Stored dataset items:

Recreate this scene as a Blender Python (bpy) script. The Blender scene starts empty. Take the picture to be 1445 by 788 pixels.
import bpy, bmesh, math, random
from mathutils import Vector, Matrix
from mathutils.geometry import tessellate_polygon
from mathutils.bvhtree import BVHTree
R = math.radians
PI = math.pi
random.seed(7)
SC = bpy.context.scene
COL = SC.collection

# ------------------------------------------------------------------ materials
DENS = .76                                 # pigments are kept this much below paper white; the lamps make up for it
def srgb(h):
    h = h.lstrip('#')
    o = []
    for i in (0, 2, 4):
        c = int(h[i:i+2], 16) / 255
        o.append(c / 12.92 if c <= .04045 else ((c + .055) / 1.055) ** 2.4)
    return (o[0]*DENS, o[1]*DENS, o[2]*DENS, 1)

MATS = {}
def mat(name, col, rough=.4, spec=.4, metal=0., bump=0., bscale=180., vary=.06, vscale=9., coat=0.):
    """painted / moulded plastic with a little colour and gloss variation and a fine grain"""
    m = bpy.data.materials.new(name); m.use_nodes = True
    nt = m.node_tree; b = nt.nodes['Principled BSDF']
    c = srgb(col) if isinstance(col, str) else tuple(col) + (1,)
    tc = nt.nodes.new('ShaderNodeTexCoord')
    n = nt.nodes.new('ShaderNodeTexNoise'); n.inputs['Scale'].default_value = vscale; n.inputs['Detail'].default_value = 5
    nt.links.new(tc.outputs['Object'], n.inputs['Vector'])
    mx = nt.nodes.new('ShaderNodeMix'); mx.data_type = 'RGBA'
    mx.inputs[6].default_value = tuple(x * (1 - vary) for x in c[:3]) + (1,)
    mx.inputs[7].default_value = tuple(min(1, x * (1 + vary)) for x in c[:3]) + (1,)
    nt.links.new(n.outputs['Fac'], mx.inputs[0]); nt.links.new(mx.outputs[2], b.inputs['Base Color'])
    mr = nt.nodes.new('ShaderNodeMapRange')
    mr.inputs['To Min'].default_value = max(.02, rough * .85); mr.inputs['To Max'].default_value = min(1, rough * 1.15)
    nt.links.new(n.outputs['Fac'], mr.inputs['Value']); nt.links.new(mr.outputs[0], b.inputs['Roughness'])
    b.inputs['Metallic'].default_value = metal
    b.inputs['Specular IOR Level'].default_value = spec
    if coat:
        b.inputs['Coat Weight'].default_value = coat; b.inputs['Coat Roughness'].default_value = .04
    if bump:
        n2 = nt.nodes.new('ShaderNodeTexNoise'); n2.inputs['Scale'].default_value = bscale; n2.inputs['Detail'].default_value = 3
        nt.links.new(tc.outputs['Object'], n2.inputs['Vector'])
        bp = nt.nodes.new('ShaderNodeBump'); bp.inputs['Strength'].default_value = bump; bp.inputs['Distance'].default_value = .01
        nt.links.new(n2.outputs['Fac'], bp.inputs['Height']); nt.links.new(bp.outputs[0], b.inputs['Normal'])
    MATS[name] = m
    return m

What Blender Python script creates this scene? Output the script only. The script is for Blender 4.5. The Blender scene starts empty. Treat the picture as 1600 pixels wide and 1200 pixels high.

■ **Problem description**
Your task is to repeat each line of the material exactly.

■ **Completed task**
Recreate this scene as a Blender Python (bpy) script. The Blender scene starts empty. Take the picture to be 1445 by 788 pixels.
import bpy, bmesh, math, random
from mathutils import Vector, Matrix
from mathutils.geometry import tessellate_polygon
from mathutils.bvhtree import BVHTree
R = math.radians
PI = math.pi
random.seed(7)
SC = bpy.context.scene
COL = SC.collection

# ------------------------------------------------------------------ materials
DENS = .76                                 # pigments are kept this much below paper white; the lamps make up for it
def srgb(h):
    h = h.lstrip('#')
    o = []
    for i in (0, 2, 4):
        c = int(h[i:i+2], 16) / 255
        o.append(c / 12.92 if c <= .04045 else ((c + .055) / 1.055) ** 2.4)
    return (o[0]*DENS, o[1]*DENS, o[2]*DENS, 1)

MATS = {}
def mat(name, col, rough=.4, spec=.4, metal=0., bump=0., bscale=180., vary=.06, vscale=9., coat=0.):
    """painted / moulded plastic with a little colour and gloss variation and a fine grain"""
    m = bpy.data.materials.new(name); m.use_nodes = True
    nt = m.node_tree; b = nt.nodes['Principled BSDF']
    c = srgb(col) if isinstance(col, str) else tuple(col) + (1,)
    tc = nt.nodes.new('ShaderNodeTexCoord')
    n = nt.nodes.new('ShaderNodeTexNoise'); n.inputs['Scale'].default_value = vscale; n.inputs['Detail'].default_value = 5
    nt.links.new(tc.outputs['Object'], n.inputs['Vector'])
    mx = nt.nodes.new('ShaderNodeMix'); mx.data_type = 'RGBA'
    mx.inputs[6].default_value = tuple(x * (1 - vary) for x in c[:3]) + (1,)
    mx.inputs[7].default_value = tuple(min(1, x * (1 + vary)) for x in c[:3]) + (1,)
    nt.links.new(n.outputs['Fac'], mx.inputs[0]); nt.links.new(mx.outputs[2], b.inputs['Base Color'])
    mr = nt.nodes.new('ShaderNodeMapRange')
    mr.inputs['To Min'].default_value = max(.02, rough * .85); mr.inputs['To Max'].default_value = min(1, rough * 1.15)
    nt.links.new(n.outputs['Fac'], mr.inputs['Value']); nt.links.new(mr.outputs[0], b.inputs['Roughness'])
    b.inputs['Metallic'].default_value = metal
    b.inputs['Specular IOR Level'].default_value = spec
    if coat:
        b.inputs['Coat Weight'].default_value = coat; b.inputs['Coat Roughness'].default_value = .04
    if bump:
        n2 = nt.nodes.new('ShaderNodeTexNoise'); n2.inputs['Scale'].default_value = bscale; n2.inputs['Detail'].default_value = 3
        nt.links.new(tc.outputs['Object'], n2.inputs['Vector'])
        bp = nt.nodes.new('ShaderNodeBump'); bp.inputs['Strength'].default_value = bump; bp.inputs['Distance'].default_value = .01
        nt.links.new(n2.outputs['Fac'], bp.inputs['Height']); nt.links.new(bp.outputs[0], b.inputs['Normal'])
    MATS[name] = m
    return m

What Blender Python script creates this scene? Output the script only. The script is for Blender 4.5. The Blender scene starts empty. Treat the picture as 1600 pixels wide and 1200 pixels high.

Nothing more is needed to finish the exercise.